> [What you need to do]: Find how many lines of the listing include the string "from", and report only that figure.

> [The records]:
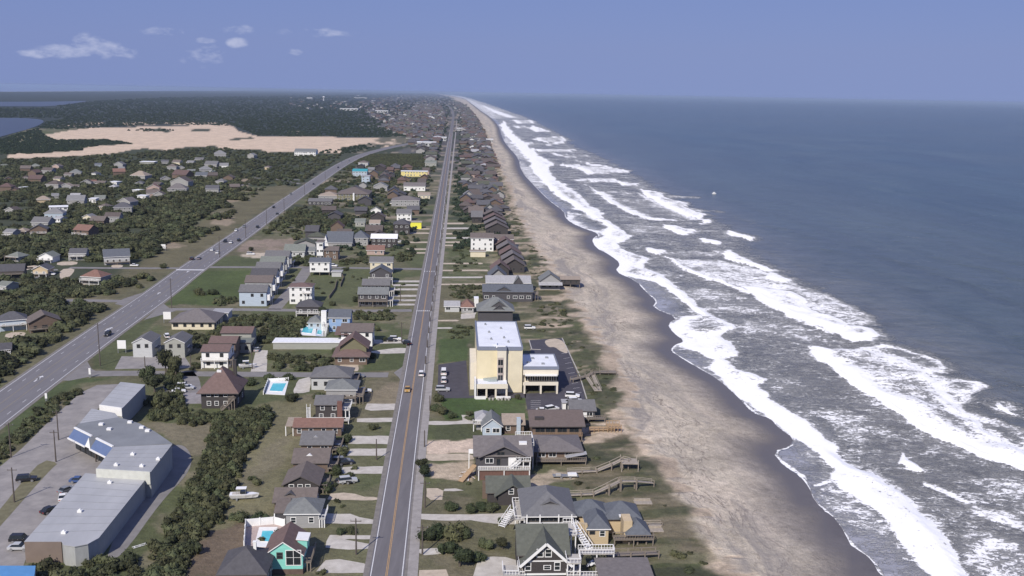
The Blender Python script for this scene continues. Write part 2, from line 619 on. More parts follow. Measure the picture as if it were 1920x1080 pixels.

--

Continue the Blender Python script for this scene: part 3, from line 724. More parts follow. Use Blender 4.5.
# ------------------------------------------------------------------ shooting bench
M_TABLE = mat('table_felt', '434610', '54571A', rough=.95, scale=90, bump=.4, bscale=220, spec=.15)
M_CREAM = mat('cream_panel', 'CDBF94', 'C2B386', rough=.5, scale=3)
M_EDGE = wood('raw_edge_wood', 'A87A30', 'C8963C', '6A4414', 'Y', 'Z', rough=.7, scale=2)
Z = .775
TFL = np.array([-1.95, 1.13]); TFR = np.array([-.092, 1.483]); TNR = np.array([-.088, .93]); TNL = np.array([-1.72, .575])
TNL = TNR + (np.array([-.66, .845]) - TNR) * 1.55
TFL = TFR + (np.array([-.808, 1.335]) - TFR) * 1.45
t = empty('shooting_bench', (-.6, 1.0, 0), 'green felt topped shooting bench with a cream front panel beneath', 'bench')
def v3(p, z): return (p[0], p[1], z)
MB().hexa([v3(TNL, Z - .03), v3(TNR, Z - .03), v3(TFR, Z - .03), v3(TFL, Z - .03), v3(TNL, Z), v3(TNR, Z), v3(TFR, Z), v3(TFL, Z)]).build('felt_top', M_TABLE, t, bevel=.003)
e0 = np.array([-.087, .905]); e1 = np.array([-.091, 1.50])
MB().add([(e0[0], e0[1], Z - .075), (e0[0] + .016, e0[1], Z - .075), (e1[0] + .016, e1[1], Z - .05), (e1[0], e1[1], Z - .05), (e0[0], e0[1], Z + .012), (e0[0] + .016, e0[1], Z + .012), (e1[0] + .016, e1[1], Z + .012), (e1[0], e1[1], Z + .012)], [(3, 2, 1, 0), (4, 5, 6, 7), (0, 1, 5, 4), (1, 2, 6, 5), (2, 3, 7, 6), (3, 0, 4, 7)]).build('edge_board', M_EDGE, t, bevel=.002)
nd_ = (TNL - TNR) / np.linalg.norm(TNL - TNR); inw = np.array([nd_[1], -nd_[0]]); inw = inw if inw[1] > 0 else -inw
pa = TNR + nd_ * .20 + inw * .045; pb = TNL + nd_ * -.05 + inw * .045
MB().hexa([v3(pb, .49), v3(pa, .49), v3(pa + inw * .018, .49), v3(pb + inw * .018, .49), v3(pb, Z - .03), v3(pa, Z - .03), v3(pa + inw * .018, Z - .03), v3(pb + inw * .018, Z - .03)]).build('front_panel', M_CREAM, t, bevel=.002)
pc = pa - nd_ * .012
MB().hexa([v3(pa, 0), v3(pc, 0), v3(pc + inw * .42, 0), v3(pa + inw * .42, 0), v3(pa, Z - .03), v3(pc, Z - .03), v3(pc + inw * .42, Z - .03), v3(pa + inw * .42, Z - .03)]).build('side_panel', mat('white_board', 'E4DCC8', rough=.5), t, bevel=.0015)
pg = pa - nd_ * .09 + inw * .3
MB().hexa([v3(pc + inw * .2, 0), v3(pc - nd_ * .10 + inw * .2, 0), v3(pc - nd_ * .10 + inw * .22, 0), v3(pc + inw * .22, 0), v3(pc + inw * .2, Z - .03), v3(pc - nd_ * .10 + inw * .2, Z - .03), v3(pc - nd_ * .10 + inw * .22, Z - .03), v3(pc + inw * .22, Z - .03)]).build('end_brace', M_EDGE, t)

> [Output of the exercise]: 2